May 16th, 2020

By Vanessa Ferguson

Culture and tradition are vital factors in Africa, a vast continent with huge diversity of cultural norms and practices. There are great variations amongst its regions, countries and ethnic groups which need to be recognised and incorporated in order to harness the strengths and values of African culture.

The use of a device or symbol as a trade mark is widely adopted and a well-entrenched International IP practice, a concept which is familiar to African Culture where symbol systems have been used for centuries to denote concepts or aphorisms.  An example of a system of symbols indigenous to Africa, can be found in the Andinkra symbols, with its rich Akan culture believed to originate in Gyaman, a former kingdom in modern day Côte d’Ivoire.

Adinkra symbols, the most prominent amongst traditional symbols in Ghana, dates back generations, representing objects that encapsulate evocative messages that convey traditional wisdom, aspects of life or the environment.  The symbols all have distinct meanings and are often linked with African proverbs and used to convey ancient African traditional wisdom.   Adinkra symbols are extensively used in fabrics, pottery and have inspired designers and artists the world over who have drawn on the distinctive graphic shapes to create anything from jewelry to patterned textiles, giving these symbols relevance in modern commerce.

Similarly, in the case of trade marks, logos are used as a company’s distinctive symbol.  A concept or meaning is usually behind an effective logo and it communicates the intended message and meaning behind the brand.

When adopting and using logos in Africa, a brand holder needs to understand traditional African culture and local meaning of words and symbols within the environment, to ensure it is appropriate for its intended audience.

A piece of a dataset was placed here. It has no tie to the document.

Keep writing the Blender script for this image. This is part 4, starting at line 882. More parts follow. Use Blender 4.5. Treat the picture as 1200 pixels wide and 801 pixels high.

In considering protection and enforcement strategies for your brand, consideration should be given to the typical infringement practices and strategies adopted in Africa.  The introduction of copy-cat products is a common practice in Africa, where local companies will adopt the use of the get-up of popular products, applying a different name in order to avoid actions based on trade mark infringement or counterfeiting.  Brand holders are therefore encouraged to seek protection for the product get-up, packaging and colour combinations in addition to the protection of the word marks and logos.

Cross-border flow and demand for goods should furthermore be considered.  With Africa’s porous borders and the informal cross-border trade, which forms a significant part of intra Sub-Saharan African trade, goods flow freely cross borders into neighbouring territories.  As such, brand holders are encouraged to consider IP protection strategies from a regional perspective based on the economic flow of goods, considering the historic trade routes at play.